Esta nueva ley puede ayudar en algo, es cierto. Pero mucho hemos repetido en este espacio que crear castigos para conductas que, aunque reprochables, hacen parte de prácticas cotidianas, puede ser un error. Un error de política pública que es problemático al menos por dos razones.

Una, es la aplicación de la norma. Si algo nos han enseñado las sociedades en las que los ciudadanos cumplen con las leyes es que, más que la dureza de las mismas, se impone la eficacia de la justicia y de las autoridades policivas. ¿Sí podrán aplicarse estas medidas cuando, por ejemplo, la cultura del soborno está tanto o más arraigada en la sociedad como la de manejar después de tomar trago? ¿Las normas existentes se cumplían como para pensar que el incremento de la pena es la solución?

Lo segundo, más problemático en nuestra opinión, es que esta ley no ataca lo primordial para conseguir un efecto: la cultura ciudadana. De poco servirá la dureza de la ley si no se da al mismo tiempo una transformación en la percepción de la conducta. Mucho más efectivo, en ese sentido, sería capitalizar el gran descontento social que ya existe y viene creciendo en torno a esta conducta. Es en las más finas fibras sociales desde donde los grandes cambios pueden generarse.

¿Cómo? Empecemos por la sanción social simple y llana, una en que los ciudadanos nos pongamos los pantalones frente a amigos y familiares: no aceptar la conducta y, además, juzgarla sin temor a un reproche. Todos, en nuestras casas, en nuestros trabajos, en las reuniones familiares, deberíamos dejar de celebrar las historias de quienes incurrieron en este tipo de acciones. Y sobre todo, impedir que vuelvan a suceder. Digamos no, desde donde podamos, a que las personas manejen después de tomar trago.

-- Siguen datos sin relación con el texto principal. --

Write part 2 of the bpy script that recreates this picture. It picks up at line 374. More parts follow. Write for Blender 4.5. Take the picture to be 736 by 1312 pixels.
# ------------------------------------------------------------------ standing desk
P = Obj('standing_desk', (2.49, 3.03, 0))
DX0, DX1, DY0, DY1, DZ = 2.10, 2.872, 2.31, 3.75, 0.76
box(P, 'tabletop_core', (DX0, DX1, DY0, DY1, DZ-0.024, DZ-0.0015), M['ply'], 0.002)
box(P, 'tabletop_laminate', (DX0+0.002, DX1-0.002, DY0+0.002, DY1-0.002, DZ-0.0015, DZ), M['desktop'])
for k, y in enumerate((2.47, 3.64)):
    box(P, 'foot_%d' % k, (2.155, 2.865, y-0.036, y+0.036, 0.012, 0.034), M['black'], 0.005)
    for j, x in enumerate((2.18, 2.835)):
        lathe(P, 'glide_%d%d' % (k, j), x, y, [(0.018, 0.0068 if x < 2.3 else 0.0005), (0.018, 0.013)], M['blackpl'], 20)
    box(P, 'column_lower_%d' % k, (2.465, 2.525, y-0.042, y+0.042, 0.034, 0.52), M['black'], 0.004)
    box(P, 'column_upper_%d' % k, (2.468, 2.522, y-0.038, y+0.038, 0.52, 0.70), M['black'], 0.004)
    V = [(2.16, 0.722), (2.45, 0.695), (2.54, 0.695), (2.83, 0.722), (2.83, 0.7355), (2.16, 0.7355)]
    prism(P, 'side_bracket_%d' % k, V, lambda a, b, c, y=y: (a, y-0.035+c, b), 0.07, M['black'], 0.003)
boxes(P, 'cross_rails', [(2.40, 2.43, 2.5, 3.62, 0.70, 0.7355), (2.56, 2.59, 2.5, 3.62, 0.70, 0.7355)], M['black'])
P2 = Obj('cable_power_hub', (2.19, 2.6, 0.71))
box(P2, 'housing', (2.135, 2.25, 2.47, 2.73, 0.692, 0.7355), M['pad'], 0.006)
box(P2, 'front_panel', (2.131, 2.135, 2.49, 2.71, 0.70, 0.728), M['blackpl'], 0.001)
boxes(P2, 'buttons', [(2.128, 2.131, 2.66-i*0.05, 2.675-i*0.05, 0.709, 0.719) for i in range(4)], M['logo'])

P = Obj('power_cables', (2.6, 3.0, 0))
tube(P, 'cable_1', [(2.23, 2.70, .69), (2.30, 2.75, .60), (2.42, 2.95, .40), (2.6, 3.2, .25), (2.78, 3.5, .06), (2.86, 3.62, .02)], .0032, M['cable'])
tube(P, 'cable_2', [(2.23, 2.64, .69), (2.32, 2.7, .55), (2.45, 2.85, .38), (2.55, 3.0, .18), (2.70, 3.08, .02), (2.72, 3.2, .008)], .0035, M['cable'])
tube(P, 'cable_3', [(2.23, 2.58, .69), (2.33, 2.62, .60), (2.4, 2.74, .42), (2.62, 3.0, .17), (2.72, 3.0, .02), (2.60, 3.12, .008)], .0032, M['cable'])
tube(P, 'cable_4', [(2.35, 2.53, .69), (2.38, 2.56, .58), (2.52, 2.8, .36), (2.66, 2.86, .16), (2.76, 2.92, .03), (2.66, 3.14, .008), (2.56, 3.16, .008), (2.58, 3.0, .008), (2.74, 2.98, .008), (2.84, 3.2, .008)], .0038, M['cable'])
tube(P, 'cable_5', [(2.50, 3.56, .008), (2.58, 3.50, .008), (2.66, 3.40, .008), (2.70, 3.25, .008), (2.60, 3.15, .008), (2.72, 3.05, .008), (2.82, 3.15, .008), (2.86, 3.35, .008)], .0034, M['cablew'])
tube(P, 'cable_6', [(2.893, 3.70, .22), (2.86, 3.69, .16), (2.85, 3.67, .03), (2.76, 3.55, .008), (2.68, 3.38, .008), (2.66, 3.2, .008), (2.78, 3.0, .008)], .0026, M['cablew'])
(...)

Y, más allá de las sanciones sociales y normativas, se deben incentivar las alternativas, hoy al alcance de la mano: no solamente la figura del “conductor elegido” por fiesta y grupo social, sino también los servicios que prestan las aseguradoras, de tan fácil acceso por parte de quien adquiere un vehículo, o los mismos servicios de conductores que se prestan en los locales comerciales. Hacia allá deberían estar enfocadas nuestras políticas, antes que esperar a que los retenes y la fe en los agentes del orden hagan el trabajo que nos negamos a hacer todos en nuestra cotidianidad.

Porque todo puede quedarse en un círculo vicioso: sacar una norma drástica, que la gente sienta que algo se está haciendo y que todo, finalmente, siga igual. La tranquilidad del deber cumplido que hincha el pecho de nuestros congresistas, entonces, solamente será real si la ciudadanía aplica otras medidas posibles. Cosas simples, por demás. Países con tendencias de consumo de licor más altos que Colombia los hay. Pero muchos de ellos sin tasas de accidentalidad tan grandes por la relación de las dos variables. Es posible, entonces. Es posible pensar en que no manejar después de tomar unos tragos sea la común norma aceptada de conducta. ¿Seremos capaces? O nos enfrascaremos en el círculo vicioso de poner castigos y más castigos. La respuesta está en casa.